[Recorded information]
# # # # # # #

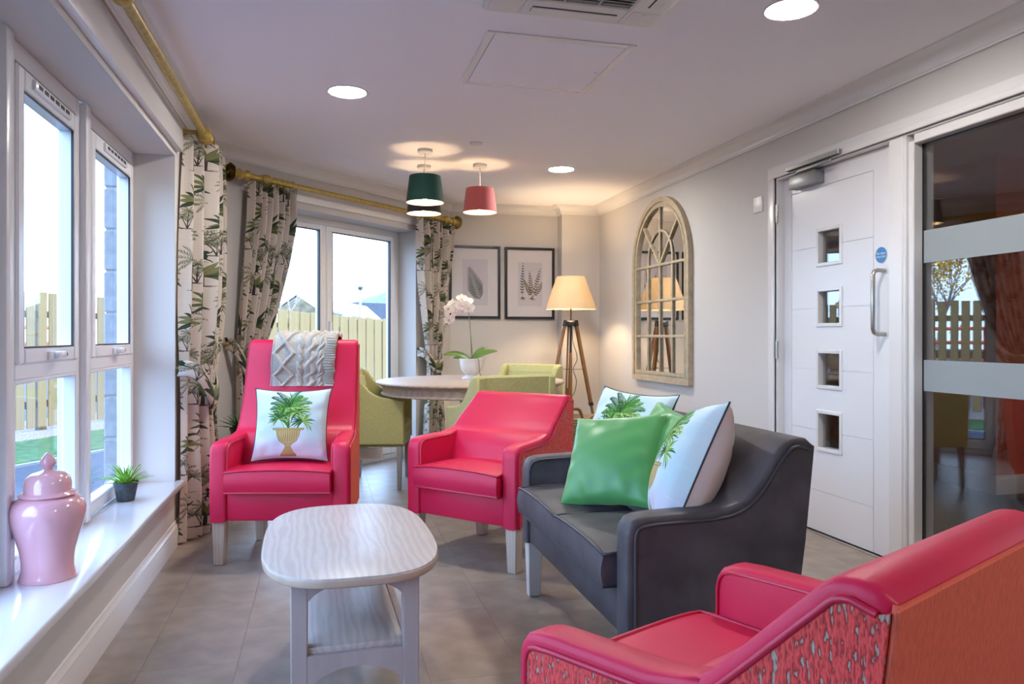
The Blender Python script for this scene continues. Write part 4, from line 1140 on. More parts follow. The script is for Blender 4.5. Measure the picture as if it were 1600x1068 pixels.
# ------------------------------------------------------------------ tripod lamp and basket
lp = thing('floor_lamp', 'tripod floor lamp with linen shade and teak legs in the corner', 'lamp', (2.195, 6.560, 0))
bm = bmesh.new(); add_lathe(bm, [(.233, 1.345), (.128, 1.640), (.125, 1.640), (.229, 1.345), (.233, 1.345)], 48); obj_bm('lamp_shade', bm, M['linen'], lp)
lathe('centre_post', [(0, .42), (.011, .42), (.011, 1.19), (.007, 1.19), (.007, 1.40), (.012, 1.40), (.012, 1.45), (0, 1.45)], M['black'], lp, 12)
lathe('lower_post', [(0, .34), (.014, .34), (.014, .80), (.012, .95), (0, .95)], M['walnut'], lp, 12)
lathe('hub', [(0, 1.195), (.035, 1.195), (.04, 1.20), (.04, 1.232), (.03, 1.24), (0, 1.24)], M['black'], lp, 16)
for k, a in enumerate((VA + PI - .25, VA + .35, VA - PI / 2 + .1 + PI)):
    c, s = math.cos(a), math.sin(a)
    top = Vector((.05 * c, .05 * s, 1.225)); bot = Vector((.30 * c, .30 * s, 0.008)); u = Vector((-s, c, 0))
    bm = bmesh.new()
    d = (bot - top).normalized(); nn = u.cross(d)
    def bar(o0, p0, p1, w, th):
        b = bmesh.new(); vs = []
        for p in (p0, p1):
            for sx, sy in ((-1, -1), (1, -1), (1, 1), (-1, 1)): vs.append(b.verts.new(p + u * (o0 + sx * w / 2) + nn * sy * th / 2))
        for f in ((3, 2, 1, 0), (4, 5, 6, 7), (0, 1, 5, 4), (1, 2, 6, 5), (2, 3, 7, 6), (3, 0, 4, 7)): b.faces.new([vs[i] for i in f])
        bm_join(bm, b)
    bar(-.012, top, top.lerp(bot, .62), .013, .024); bar(.012, top, top.lerp(bot, .62), .013, .024); bar(0, top.lerp(bot, .5), bot, .012, .022)
    lg = obj_bm('leg', bm, M['walnut'], lp)
    bm = bmesh.new(); bar(0, top - d * .02, top + d * .035, .042, .032); obj_bm('leg_bracket', bm, M['black'], lg)
    bm = bmesh.new(); bar(0, top.lerp(bot, .60), top.lerp(bot, .625), .042, .030); obj_bm('leg_clamp', bm, M['black'], lg)
    tube('brace', [(0, 0, .86), tuple(top.lerp(bot, .30) * 1.0)][:0] or [(0, 0, .80), tuple(top.lerp(bot, .35))], .0022, M['black'], lp, 5)
tube('cord', smooth_path([(.012, 0, 1.19), (.02, .0, 1.05), (.05, -.01, .95), (.055, -.01, .88), (.02, -.01, .80), (.05, -.01, .70), (.04, 0, .60), (.0, -.015, .52), (.03, -.02, .30), (.08, .05, .02)], 6), .003, M['black'], lp, 6)
bm = bmesh.new(); add_sphere(bm, (0, 0, 1.50), .035, (1, 1, 1.2), 14); obj_bm('bulb', bm, M['bulb'], lp)
def point(name, loc, w, col, r=.03):
    l = bpy.data.lights.new(name, 'POINT'); l.energy = w; l.color = col; l.shadow_soft_size = r
    o = bpy.data.objects.new(name, l); o.location = loc; return link(o)
point('lamp_light', (2.195, 6.560, 1.50), LAMP_W, (1.0, .72, .43), .045)

bk = thing('basket', 'tall coiled seagrass basket behind the sofa, near the lamp', 'basket', (2.02, 5.62, 0))
prof = [(0, 0), (.16, 0)]
for k in range(24):
    z0 = .004 + k * .0195; r0 = .165 + .042 * math.sin(PI * .5 * min(1, k / 13)) - (.012 * max(0, k - 16) / 8)
    prof += [(r0, z0), (r0 + .008, z0 + .005), (r0 + .010, z0 + .010), (r0 + .008, z0 + .015)]
ztop = prof[-1][1]
prof += [(prof[-1][0] - .012, ztop + .004), (prof[-1][0] - .022, ztop - .01), (.165, .05), (0, .04)]
lathe('body', prof, M['seagrass'], bk, 40, angle=70)
tube('handle', smooth_path([(.02, .185, .44), (.0, .19, .50), (-.04, .185, .515), (-.085, .165, .50), (-.10, .155, .44)], 5), .013, M['seagrasstop'], bk, 8)
tube('handle', smooth_path([(.06, -.195, .44), (.03, -.20, .49), (-.03, -.20, .49), (-.06, -.195, .44)], 5), .012, M['seagrasstop'], bk, 8)

# ------------------------------------------------------------------ curtains and rods
def left_pt(s, n, z): return (XL + n, s, z)                       # along the left wall, n into the room
def bay_pt(s, n, z): return tuple(bay(s, -n, z))

def curtain(label, pt, rows, cloth, folds, tie, ring_rod, seed, hug=0.0):
    """rows: (z, s0, s1, distance from wall, fold depth); tie: (z, sag)"""
    R = random.Random(seed)
    z_top, z_bot = rows[0][0], rows[-1][0]
    root = thing('curtain', label, 'curtain', (0, 0, 0), 0, 'palm-print curtains')
    nz, nt = 84, folds * 12
    zs = np.linspace(z_top, z_bot, nz + 1)
    rz = [r[0] for r in rows][::-1]
    col = [np.interp(zs, rz, [r[k] for r in rows][::-1]) for k in (1, 2, 3, 4)]
    # soften the interpolated outline
    ker = np.ones(7) / 7
    for c in col:
        c[3:-3] = np.convolve(c, ker, 'same')[3:-3]
    ph = [R.uniform(0, 6.28) for _ in range(folds + 3)]
    V = []; UV = []; Fc = []
    for j in range(nz + 1):
        s0, s1, nc, am = (c[j] for c in col)
        for i in range(nt + 1):
            t = i / nt; k = t * folds
            wob = .18 * math.sin(ph[0] + 2.2 * zs[j]) + .22 * math.sin(5 * t + ph[1])
            a = math.sin(2 * PI * k + wob * 3)
            n = nc + am * 1.25 * (math.copysign(abs(a) ** .8, a)) + am * .35 * math.sin(2 * PI * k * .5 + ph[2] + zs[j])
            if hug and t < hug: f_ = t / hug; f_ = f_ * f_ * (3 - 2 * f_); n = (.032 + (nc - .032) * f_) + (n - nc) * (.5 + .5 * f_)
            s = s0 + (s1 - s0) * (t + .30 / (2 * PI * folds) * math.sin(4 * PI * k + wob))
            V.append(pt(s, max(.006, n), zs[j])); UV.append((t * cloth, zs[j]))
    w = nt + 1
    for j in range(nz):
        for i in range(nt): Fc.append((j * w + i, j * w + i + 1, (j + 1) * w + i + 1, (j + 1) * w + i))
    o = obj_pd('curtain_panel', V, Fc, M['palm'], root, True, UV)
    if tie:
        zt, zc, hgt, hook = tie
        V = []; UV = []; Fc = []; n = 40
        for i in range(n + 1):
            t = i / n; an = PI * t; e_ = abs(math.cos(an))
            z = zc + (zt - zc) * (e_ ** 1.6) * (1.0 if t < .5 else .75)
            c = [float(np.interp(z, rz, [r[k] for r in rows][::-1])) for k in (1, 2, 3, 4)]
            sa, sb, nf = c[0] - .030, c[1] + .030, c[2] + c[3] * 1.35 + .012
            ca = math.cos(an); s = (sa + sb) / 2 - (sb - sa) / 2 * math.copysign(abs(ca) ** .55, ca); nn = .012 + (nf - .012) * math.sin(an) ** .55
            for q in range(7):
                f = q / 6 - .5; V.append(pt(s, nn + .010 * (1 - (2 * f) ** 2), z + hgt * f * (.72 + .28 * math.sin(an)))); UV.append((t * .5 + .16, .13 + f * hgt))
        for i in range(n):
            for q in range(6): Fc.append((i * 7 + q, i * 7 + q + 1, (i + 1) * 7 + q + 1, (i + 1) * 7 + q))
        b = obj_pd('tieback', V, Fc, M['palm'], root, True, UV); md = b.modifiers.new('t', 'SOLIDIFY'); md.thickness = .006
        bm = bmesh.new(); hp = pt(hook, .0, zt); hq = pt(hook, .05, zt); add_tube(bm, [hp, hq], .006, 8); add_sphere(bm, hq, .012, n=10); obj_bm('tieback_hook', bm, M['brass'], root)
    for s, nn, z, yaw in ring_rod:
        bm = bmesh.new(); add_tube(bm, [(.034 * math.cos(a), 0, .034 * math.sin(a)) for a in np.linspace(0, 2 * PI, 24, endpoint=False)], .0062, 8, True)
        rg = obj_bm('ring', bm, M['brass'], root); rg.location = pt(s, nn, z); rg.rotation_euler = (0, 0, yaw)
    return root

RN = .115          # rods stand this far off the wall
ZRL, ZRB = 2.228, 2.172
curtain('palm-print curtain tied back beside the long left window, hanging to the floor', left_pt,
        [(ZRL - .034, 4.47, 4.97, .125, .035), (2.0, 4.43, 4.98, .125, .04), (1.6, 4.37, 4.95, .125, .045), (1.2, 4.34, 4.88, .125, .045), (.92, 4.345, 4.80, .115, .035), (.80, 4.35, 4.78, .11, .03), (.55, 4.34, 4.84, .115, .035), (.25, 4.325, 4.88, .12, .04), (.012, 4.30, 4.90, .12, .04)],
        1.35, 7, (.93, .765, .115, 4.345), [(4.50 + k * .024, RN, ZRL - .008, 0) for k in range(5)] + [(4.74, RN, ZRL - .008, 0), (4.83, RN, ZRL - .008, 0), (4.93, RN, ZRL - .008, 0)], 1, .34)
curtain('palm-print curtain at the near side of the bay doors, behind the tall red armchair', bay_pt,
        [(ZRB - .034, 3.46, 3.85, .125, .035), (1.9, 3.45, 3.86, .12, .04), (1.6, 3.42, 3.80, .115, .04), (1.25, 3.39, 3.70, .11, .035), (1.02, 3.375, 3.60, .105, .03), (.90, 3.37, 3.55, .10, .025), (.70, 3.38, 3.57, .10, .03), (.30, 3.38, 3.62, .10, .035), (.012, 3.37, 3.65, .10, .035)],
        1.6, 8, (1.05, .88, .115, 3.335), [(3.675 + k * .024, RN, ZRB - .008, PI / 4) for k in range(4)] + [(3.79, RN, ZRB - .008, PI / 4), (3.84, RN, ZRB - .008, PI / 4)], 2)
curtain('palm-print curtain at the far side of the bay doors, beside the fern picture', bay_pt,
        [(ZRB - .034, 5.28, 5.79, .125, .035), (1.9, 5.29, 5.78, .12, .04), (1.5, 5.335, 5.72, .115, .035), (1.15, 5.40, 5.665, .11, .03), (.86, 5.45, 5.62, .10, .022), (.72, 5.45, 5.63, .10, .025), (.40, 5.42, 5.66, .10, .03), (.012, 5.40, 5.68, .10, .03)],
        1.5, 7, (.96, .82, .11, 5.70), [(5.33 + k * .024, RN, ZRB - .008, PI / 4) for k in range(4)] + [(5.45, RN, ZRB - .008, PI / 4), (5.56, RN, ZRB - .008, PI / 4), (5.66, RN, ZRB - .008, PI / 4)], 3)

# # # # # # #

[Exercise requirements]
Using the listing, collect all lines in which the string "this" is found.

[Solution to the problem]
The Blender Python script for this scene continues. Write part 4, from line 1140 on. More parts follow. The script is for Blender 4.5. Measure the picture as if it were 1600x1068 pixels.
RN = .115          # rods stand this far off the wall